1928’de İngiliz mandası altında olan Filistin’de doğdu.

Genç yaşta Yahudi askeri yeraltı örgütü Haganah’ya katıldı. 1948-49 Arap-İsrail savaşında görev aldı.

1948’de kurulduğundan bu yana İsrail’in tüm savaşlarına katıldı.

1967’deki ‘Altı Gün Savaşı’  sırasında Şaron’un komutanlık ettiği birlik Mısır ordusuna karşı zafer kazanarak İsrail’in tüm yarımadayı ele geçirmesini sağladı.

1973’teki Yom Kipur savaşındaki başarısıyla İsrail kamuoyunda büyük takdir topladı.
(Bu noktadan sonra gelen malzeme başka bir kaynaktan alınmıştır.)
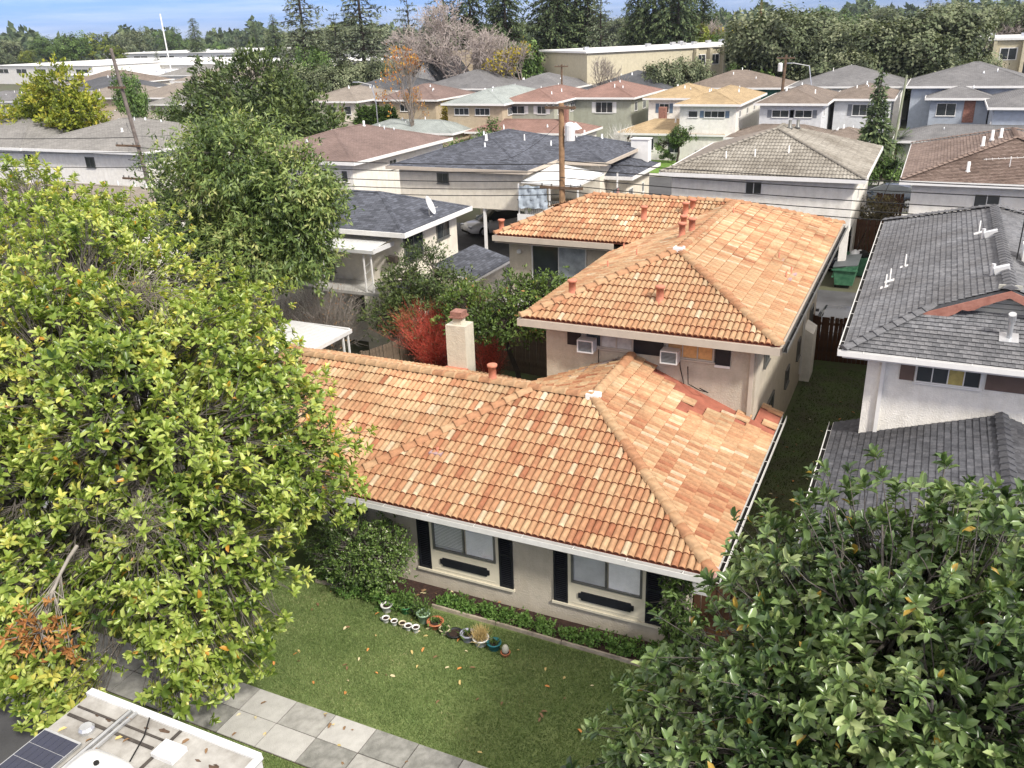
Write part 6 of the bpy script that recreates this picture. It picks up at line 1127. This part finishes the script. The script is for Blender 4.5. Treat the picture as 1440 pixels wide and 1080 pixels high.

1973’te yeni kurulan sağcı Likud Partisi’nden milletvekili seçilerek İsrail parlamentosuna girdi.

1981 Menahem Begin hükümetinde savunma bakanı olarak görev yaptı.

1982’de dönemin Başbakanı Begin’e haber vermeden Lübnan’ı işgal etti. Sabra ve Şatilla kamplarına Lübnanlı Hıristiyan Falanjist milislerin girmesine izin vermesi üzerine yüzlerce kişi öldü. Bu olaylar Filistinlilerin Şaron’a büyük bir nefret beslemesine neden oldu.  Lübnan’ın işgaliyle ilgili kurulan mahkeme, Şaron’u suçlu bularak görevden alınmasını istedi.

1983’te savunma bakanlığından istifa eden Şaron, görevine sandalyesiz bakan olarak devam etti. Uzun süre çeşitli bakanlık görevleri yürüten Ariel Şaron 1998’de Binyamin Netanyahu önderliğindeki Likud Partisi tarafından dışişleri bakanlığına getirildi.

2000’de Şaron’un Kudüs’te Mescid-i Aksa’ya yaptığı ziyaret, Filistinlilerin İkinci intifada’yı başlatmasına neden oldu.

2001 seçimlerini kazanarak başbakan oldu.

2004 yılında tek taraflı olarak Gazze’den ve Batı Şeria’nın kuzeyindeki dört Yahudi yerleşiminden çekildi.

Bu çekilmenin Likud Partisi içinde yarattığı muhalefetten dolayı 2005 Kasım’ında partiden ayrılarak Kadima Partisi’ni kurdu.

2005 Aralık’ında geçirdiği beyin kanaması ardından girdiği komadan bir daha çıkamadı.